“All gentlemen
That love society, love me; all purses
That wit and pleasure opens, are my tenants.”
Fletcher: Wit without Money.
Samuel Pepys was the son of a tailor of the city of London; and although he affected much gentility when he himself prospered, he was honest enough to confess, in cipher and short-hand which he thought nobody could read, that let others say of his family what they might, he for his own part did not believe that it was of anything like gentle descent. Notwithstanding this confession, our friend Samuel had something within him of the aristocratic cobbler who, in the ‘Taming of the Shrew,’ makes inebriate boast that “the Slys came in with Richard Conqueror!”
As Pepys was born in 1632, and his sartorial sire did not retire from his useful occupation until 1660, Samuel, the elder surviving son of a family which reckoned of offspring a dozen save one, must have had considerable homely experience of a humble life. The elder Pepys, having inherited a small landed property at Brampton, near Huntingdon, of some forty pounds a year, enjoyed his condition of modified squireship for the liberal term of twenty years. It was but a poor condition after all, and the retired tailor was often compelled to have recourse to his son, who sometimes gave him money, now and then bestowed upon him an innutritive compassion, and on one occasion magnifically endowed him with a pair of old shoes!

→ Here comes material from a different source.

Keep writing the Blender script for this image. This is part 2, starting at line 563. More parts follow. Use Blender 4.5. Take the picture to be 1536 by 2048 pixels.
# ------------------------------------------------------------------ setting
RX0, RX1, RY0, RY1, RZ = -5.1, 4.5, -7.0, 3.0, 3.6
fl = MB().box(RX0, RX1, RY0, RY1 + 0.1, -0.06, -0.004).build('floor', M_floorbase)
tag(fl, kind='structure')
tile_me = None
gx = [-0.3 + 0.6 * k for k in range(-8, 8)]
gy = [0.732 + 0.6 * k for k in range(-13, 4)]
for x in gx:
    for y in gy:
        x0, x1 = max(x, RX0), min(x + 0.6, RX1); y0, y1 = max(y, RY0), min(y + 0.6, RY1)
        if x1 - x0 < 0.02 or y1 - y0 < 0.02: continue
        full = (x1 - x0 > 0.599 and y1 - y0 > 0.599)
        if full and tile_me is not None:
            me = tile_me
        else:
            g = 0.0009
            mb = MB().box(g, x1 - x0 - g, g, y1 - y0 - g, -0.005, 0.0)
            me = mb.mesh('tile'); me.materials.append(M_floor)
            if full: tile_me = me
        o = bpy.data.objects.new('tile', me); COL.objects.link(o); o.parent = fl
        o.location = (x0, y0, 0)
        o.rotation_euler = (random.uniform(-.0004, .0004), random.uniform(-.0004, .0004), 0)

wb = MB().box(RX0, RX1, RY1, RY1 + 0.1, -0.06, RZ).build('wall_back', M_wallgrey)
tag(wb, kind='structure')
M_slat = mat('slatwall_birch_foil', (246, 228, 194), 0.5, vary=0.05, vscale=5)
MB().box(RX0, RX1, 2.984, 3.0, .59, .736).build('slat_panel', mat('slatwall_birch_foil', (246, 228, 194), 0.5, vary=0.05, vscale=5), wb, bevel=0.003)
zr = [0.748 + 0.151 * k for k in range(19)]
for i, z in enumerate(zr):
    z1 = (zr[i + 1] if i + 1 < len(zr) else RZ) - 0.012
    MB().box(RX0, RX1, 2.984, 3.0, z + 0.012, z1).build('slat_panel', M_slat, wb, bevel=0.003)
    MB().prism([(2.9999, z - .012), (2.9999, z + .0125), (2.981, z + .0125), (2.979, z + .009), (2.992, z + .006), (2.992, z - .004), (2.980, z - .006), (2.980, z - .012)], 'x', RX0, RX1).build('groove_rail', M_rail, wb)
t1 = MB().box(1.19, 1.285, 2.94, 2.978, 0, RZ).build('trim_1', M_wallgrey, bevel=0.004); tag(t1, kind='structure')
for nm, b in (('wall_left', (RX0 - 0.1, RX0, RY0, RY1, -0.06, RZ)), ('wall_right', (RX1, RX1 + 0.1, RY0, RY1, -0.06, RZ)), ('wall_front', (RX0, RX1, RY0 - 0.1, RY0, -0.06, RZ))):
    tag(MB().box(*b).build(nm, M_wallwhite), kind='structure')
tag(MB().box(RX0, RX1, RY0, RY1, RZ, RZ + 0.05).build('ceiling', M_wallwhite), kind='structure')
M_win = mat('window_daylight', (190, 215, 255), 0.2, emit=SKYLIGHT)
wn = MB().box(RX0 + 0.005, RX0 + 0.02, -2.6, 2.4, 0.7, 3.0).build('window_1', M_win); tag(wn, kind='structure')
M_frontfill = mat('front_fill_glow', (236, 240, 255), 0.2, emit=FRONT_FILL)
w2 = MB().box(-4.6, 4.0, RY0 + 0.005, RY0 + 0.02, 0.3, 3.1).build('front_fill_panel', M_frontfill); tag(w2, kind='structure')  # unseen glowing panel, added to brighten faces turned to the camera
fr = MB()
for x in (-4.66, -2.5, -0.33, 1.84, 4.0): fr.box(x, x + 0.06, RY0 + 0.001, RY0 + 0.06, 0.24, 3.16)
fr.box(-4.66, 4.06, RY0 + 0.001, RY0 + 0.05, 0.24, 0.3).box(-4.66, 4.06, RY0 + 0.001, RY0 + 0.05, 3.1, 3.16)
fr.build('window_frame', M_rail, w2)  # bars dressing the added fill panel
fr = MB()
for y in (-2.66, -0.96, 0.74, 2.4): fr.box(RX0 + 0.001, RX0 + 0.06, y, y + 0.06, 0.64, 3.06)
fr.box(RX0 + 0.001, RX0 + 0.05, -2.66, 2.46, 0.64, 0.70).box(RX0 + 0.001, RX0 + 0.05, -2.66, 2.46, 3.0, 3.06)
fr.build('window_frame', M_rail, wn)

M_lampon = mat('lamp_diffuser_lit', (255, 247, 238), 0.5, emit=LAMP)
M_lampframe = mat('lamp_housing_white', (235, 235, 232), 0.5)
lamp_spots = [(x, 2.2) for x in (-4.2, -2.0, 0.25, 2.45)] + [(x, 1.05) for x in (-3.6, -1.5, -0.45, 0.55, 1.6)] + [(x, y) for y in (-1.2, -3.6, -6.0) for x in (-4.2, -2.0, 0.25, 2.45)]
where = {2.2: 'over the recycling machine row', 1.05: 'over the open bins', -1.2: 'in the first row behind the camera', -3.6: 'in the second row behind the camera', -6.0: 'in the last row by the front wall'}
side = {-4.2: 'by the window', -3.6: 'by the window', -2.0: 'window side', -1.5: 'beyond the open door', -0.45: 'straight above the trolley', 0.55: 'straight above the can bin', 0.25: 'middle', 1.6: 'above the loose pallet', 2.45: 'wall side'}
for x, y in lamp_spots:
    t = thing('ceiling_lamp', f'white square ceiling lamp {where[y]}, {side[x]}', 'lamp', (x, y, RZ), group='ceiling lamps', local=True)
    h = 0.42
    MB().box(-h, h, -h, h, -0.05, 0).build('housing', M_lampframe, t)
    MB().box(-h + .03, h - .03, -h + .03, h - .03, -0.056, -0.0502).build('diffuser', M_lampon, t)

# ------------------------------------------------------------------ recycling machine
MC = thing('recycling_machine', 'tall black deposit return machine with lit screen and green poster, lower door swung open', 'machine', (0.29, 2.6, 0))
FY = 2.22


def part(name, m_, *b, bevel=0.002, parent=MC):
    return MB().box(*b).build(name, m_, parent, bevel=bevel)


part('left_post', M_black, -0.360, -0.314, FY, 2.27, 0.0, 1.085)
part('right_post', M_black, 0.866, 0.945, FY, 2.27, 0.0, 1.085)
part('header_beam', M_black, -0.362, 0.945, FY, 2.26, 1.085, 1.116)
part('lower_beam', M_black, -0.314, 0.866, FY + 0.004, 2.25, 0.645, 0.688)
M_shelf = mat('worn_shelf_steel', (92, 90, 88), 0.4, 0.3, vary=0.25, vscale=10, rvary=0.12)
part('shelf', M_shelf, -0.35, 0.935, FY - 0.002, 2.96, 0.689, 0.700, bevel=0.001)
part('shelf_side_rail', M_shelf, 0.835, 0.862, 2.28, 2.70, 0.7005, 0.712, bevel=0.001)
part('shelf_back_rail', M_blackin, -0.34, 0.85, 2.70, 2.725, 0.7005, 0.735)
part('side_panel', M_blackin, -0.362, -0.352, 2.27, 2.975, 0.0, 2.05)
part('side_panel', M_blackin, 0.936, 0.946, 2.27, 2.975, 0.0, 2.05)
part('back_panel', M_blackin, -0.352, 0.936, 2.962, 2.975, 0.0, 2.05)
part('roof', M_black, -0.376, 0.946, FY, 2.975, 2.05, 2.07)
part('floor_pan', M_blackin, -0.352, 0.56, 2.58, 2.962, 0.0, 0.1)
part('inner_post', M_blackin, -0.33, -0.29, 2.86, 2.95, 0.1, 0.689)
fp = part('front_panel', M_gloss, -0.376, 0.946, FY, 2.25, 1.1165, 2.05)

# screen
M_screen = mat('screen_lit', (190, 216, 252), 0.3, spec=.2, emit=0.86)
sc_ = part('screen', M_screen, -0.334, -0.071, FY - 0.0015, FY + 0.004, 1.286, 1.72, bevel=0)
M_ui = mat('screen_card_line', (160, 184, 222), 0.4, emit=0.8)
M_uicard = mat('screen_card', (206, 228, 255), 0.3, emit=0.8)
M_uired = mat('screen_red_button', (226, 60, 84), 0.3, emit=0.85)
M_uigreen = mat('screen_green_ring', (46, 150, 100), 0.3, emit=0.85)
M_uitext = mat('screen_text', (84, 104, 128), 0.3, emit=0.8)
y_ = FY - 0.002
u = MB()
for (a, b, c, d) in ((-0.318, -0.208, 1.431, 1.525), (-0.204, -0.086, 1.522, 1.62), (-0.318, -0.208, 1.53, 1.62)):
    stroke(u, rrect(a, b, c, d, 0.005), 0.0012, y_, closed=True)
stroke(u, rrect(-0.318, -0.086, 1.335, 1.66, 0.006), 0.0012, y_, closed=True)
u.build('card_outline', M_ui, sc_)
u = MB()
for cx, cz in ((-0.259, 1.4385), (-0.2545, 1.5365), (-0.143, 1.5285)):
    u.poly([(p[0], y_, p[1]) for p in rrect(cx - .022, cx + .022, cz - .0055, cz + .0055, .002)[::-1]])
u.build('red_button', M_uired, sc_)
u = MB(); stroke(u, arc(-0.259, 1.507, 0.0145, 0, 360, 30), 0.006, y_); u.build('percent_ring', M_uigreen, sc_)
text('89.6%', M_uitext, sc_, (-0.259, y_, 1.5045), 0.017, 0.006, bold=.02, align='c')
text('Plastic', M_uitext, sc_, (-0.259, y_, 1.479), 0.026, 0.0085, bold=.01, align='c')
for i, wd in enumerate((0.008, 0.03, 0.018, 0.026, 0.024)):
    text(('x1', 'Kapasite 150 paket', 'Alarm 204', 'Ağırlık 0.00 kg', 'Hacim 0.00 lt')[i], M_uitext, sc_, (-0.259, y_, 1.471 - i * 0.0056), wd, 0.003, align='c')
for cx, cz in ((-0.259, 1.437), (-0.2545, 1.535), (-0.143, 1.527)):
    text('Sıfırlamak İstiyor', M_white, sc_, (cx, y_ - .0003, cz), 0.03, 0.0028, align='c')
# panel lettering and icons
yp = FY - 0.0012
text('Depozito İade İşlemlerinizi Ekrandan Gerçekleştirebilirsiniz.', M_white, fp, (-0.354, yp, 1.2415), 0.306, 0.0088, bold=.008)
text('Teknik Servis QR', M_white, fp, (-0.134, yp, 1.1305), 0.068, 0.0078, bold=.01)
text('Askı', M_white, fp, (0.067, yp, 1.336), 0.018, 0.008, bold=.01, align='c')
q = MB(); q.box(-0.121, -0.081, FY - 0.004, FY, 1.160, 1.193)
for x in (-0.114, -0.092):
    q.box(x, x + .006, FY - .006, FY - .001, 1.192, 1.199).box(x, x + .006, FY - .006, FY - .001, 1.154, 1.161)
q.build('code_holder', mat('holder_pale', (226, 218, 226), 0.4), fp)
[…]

Old Pepys was still a tailor in the City when Samuel was a sizar at Cambridge, at which seat of learning he obtained the distinction of being reprimanded for being “scandalously overserved with drink yᵉ night before.” It is further remarkable that while his sire was still behind his counter or upon it, the ambitious son, at the age of twenty-three, married a portionless girl of fifteen, with no other possession than the pride of being descended, on the mother’s side, from the Cliffords of Cumberland, and consequently from Henry VII., whose daughter Mary, after being Queen of France, espoused the Duke of Brandon, and from the latter union had issue those two daughters, one of whom became mother of Lady Jane Grey, and the other became wife and mother in the honoured household of the great Cumberland Cliffords. When Aladdin, the tailor’s son of Bagdad, married that sweet princess with the never-to-be-remembered name, two wider extremes scarcely met than when Samuel joined hands with Elizabeth de St. Michael, who brought the blood of Tudor to mingle with that of Pepys.
After all, Pepys the tailor was allied to good blood before, in spite of the self-denying modesty of the son. Sir Edward Montague, afterwards Lord Sandwich, was the cousin of Samuel, and a kinsman worth having; for he lifted young Pepys from his father’s shop-board to the Board of Admiralty. In our own days it would be difficult to find an Earl at the West End who had for his cousin a tailor, or tailor’s son, in the East; and if such relationship did now exist, the occidental noble would show scant alacrity in benefiting his oriental and hard-working kinsman,—unless indeed the latter were an illegitimate son: then the illicit relative would be sure of a post in a public office. It is wonderful how legitimately in some of those offices the interests of England are now served by illegitimate gentlemen,—gentlemen who owe nothing to their scampish sires but the disgrace of their birth, and the good luck of a very desirable appointment.